Being on AIM puts businesses like mmx and CNIC in the public eye for all to see the growing pains – one of the benefits of being private is the ability to so this behind closed doors and avoid the type of criticism dished out by boards like this!
SLJ – unfortunately I am based 400 miles north of London and have a few family issues so won’t be able to take up your kind offer to meet up when you are in London – it would have been good to meet up with you and others who may have been able to make it. I hope you have a good trip and manage to touch base with your various business interests. SB
Yes, the Buy back is certainly achieving that.....!!!
Money in pocket is preferable thank you!
You want s rising market cap?
The share price may or may not rise by that amount but that doesn't translate to the 'hard cash' that a dividend would have provided. Many of us aren't looking to sell our stock at or near current price levels, hence any minor appreciation of the share price is less relevant than a tangable return whilst we see out further operational progress.
It's not rocket science!
Atb
1M over 922M sharesis 0.108p as a dividend.

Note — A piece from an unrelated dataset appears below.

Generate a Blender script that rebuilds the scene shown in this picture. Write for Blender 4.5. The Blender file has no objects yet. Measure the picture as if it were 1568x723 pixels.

Some may have taxes on that.
They started buyback, that isn't finished. Let's see if the sp has risen more than 0.108p by the end as a consequence with no tax liability.
Couldn't agree more Captain Stanley.
Let management do their job and results will come through.
They know what is needed to develop a viable company that will deliver for all stakeholders. Ignore the noise.
they have added over 210k domains. Not sure what the revenue from that lot is but it looks pretty impressive. No doubt low and freemiums dominate those figures.
You managed to get your head out from Toby's b*tt long enough to post.....then again Toby is somewhat of a contortionist!
Many here have essentially bankrolled the company from its early days, with much promise of 'dividend introductions' over the last few years and when they are in a position to delivet on such, we get silly theoretical arguments why they shouldn't......and all the while Toby gets handsomely rewarded......and without even buying any 'bargain' shares himself.
It's easy to say 'put your hand in your pocket and buy more', but for what.....a 'discussion' on the future!! It would also leave many holders over exposed to this single investment, which isn't a great idea in any context and seeing how 'jam tomorrow' seems to always be the order of the day.
Shareholders here aren't naive and don't need to hide behind obscure theiretics to valudate not delivering on any tangable return - we well know the powerful effect of sentiment and what the introduction of a Dividend would do for such sentiment here, as well as returning some hard cash - perhaps then a justification to 'buy some more'.
In the meantime, easy enough for Toby to be 'having a laugh'
Atb all
It has to start somewhere and this is not a bad start.
You do need a holiday bakery. Cheaper if you go when the kids are in school & quicker if you run. Good luck.
Keep laughing.
Do the math on benefit to long term holders buying now.
Bargain.
Put your hand in your packet or just stay bitter. Your call.